My eyelids drooped slowly. “Just keep them open,” I told myself over and over in my head. I stared at my teacher intently with tired eyes, trying desperately to absorb her words. However, half of them washed right over my dazed mind. My brain felt as powerful as if I had left it at home, sleeping contently on my soft blue pillow. A yawn escaped slowly.
“Gabby, I’m sorry I’m boring you,” my teacher said apologetically.
My cheeks blushed a soft red. How could I explain?
“No, no – it’s not… I’m just…”
She nodded understandingly and, as much as I longed to slump my heavy head onto my arm and fall into a deep snooze, I felt guilty. It was not that what she had to say did not matter to me; I physically could not keep myself any more awake than I was.
This was not the first time I fought the urge to sleep during class. In fact, I fought it in just about every class and usually lost. Yet this was the first time I had been called out for it.
It was not that I did not enjoy school. Although, like everyone else, I usually did my homework grudgingly, I liked going to interesting classes and enjoyed learning. However, my sophomore year changed my mindset entirely.
With seven classes, most which were challenging and demanding, as well as sports or music every afternoon, I spent every tutorial and lunch hurriedly completing homework on which I had fallen asleep the night before. I spent every weekend catching up on the many hours of lost sleep. I spent every moment longing for the weekend, the next day off, summer, hoping it would come faster.
Homework: just the thought made me feel sick, exhausted, and anxious. I hated staying up well into the night, waking up early for zero period, fighting not to fall asleep in class, rushing to my various commitments I had after school, coming home in the evenings to mounds of homework, and repeating the whole cycle again.
There were days I was so exhausted I was afraid I would collapse. There were other days I wished I would collapse so I would have a viable excuse to bypass homework for just one day. And every day I asked myself the same question: why did I push myself so hard?
My parents did not pressure me to be a perfect student. In fact, they pressured me to drop my hardest classes, which only motivated me further to prove that I could handle it. At the beginning of the year I had set goals for myself and I wanted to achieve them. I competed with no one except myself.
And then suddenly it was summer. Although I was proud of my achievements and relieved, I still was not satisfied because of how drastically sophomore year changed me.

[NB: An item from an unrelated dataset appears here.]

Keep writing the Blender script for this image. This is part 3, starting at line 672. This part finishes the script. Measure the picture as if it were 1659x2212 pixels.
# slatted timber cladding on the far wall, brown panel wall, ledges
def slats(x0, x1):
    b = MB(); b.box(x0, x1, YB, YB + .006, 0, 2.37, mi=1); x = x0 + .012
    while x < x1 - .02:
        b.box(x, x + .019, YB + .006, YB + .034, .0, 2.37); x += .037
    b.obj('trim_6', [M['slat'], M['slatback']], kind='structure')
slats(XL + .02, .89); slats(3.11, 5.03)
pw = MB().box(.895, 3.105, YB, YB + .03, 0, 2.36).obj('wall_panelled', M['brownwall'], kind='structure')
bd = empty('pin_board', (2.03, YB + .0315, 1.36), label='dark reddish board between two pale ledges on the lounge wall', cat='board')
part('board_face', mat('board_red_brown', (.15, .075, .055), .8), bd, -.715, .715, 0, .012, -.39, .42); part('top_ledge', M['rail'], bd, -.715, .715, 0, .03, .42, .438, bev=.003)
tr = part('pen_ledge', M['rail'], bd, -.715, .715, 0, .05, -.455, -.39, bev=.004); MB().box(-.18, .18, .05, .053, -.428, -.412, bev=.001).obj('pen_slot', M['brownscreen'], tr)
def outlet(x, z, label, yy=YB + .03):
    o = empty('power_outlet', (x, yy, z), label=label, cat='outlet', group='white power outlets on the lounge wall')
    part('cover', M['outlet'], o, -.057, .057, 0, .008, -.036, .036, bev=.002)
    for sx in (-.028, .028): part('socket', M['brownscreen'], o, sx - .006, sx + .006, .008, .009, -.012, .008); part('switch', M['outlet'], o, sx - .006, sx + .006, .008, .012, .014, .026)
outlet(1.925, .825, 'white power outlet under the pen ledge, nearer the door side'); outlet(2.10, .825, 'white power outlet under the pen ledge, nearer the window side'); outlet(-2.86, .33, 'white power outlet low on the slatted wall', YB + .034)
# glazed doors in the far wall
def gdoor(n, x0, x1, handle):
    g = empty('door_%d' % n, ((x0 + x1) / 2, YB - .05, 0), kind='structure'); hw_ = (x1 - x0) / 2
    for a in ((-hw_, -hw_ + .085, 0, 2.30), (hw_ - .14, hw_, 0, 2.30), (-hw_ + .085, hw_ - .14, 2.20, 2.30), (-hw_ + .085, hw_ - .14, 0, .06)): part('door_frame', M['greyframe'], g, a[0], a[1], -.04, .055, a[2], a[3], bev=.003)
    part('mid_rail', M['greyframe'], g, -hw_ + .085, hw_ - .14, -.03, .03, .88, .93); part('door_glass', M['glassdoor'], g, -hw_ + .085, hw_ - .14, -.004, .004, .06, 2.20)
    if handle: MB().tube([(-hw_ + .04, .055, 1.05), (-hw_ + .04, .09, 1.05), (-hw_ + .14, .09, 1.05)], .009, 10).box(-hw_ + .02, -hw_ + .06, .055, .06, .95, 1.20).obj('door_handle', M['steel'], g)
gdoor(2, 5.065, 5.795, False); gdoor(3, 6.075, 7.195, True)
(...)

I was a different person. Where did the bubbly, optimistic girl go? I no longer tried to make others happy. I no longer made an effort in my relationships with my friends and my family. If I was annoyed or upset I dwelled in it and moped in self-pity; I lost my gratitude. I was a zombie going through the daily motions of life.
Last summer I became the person I wanted to be again, and I dreaded the start of the school year. If sophomore year had affected me so considerably, how would the demands of junior year, SATs, and searching for colleges affect me?
By the second day of school my body was already reacting to the stress. My nose became congested, my body exhausted. The unfortunate fact is that balancing a social life, doing as well in classes and extracurricular activities as possible, and maintaining one’s health is impossible.
I am not fooling myself: this year is going to be hard and if I want to achieve my best I am going to have to push myself. However, I have gained enough self-respect to realize that my physical and mental health deserve better. My high school grades are important, but will not follow me into college or beyond. My experiences, relationships, and wellbeing will.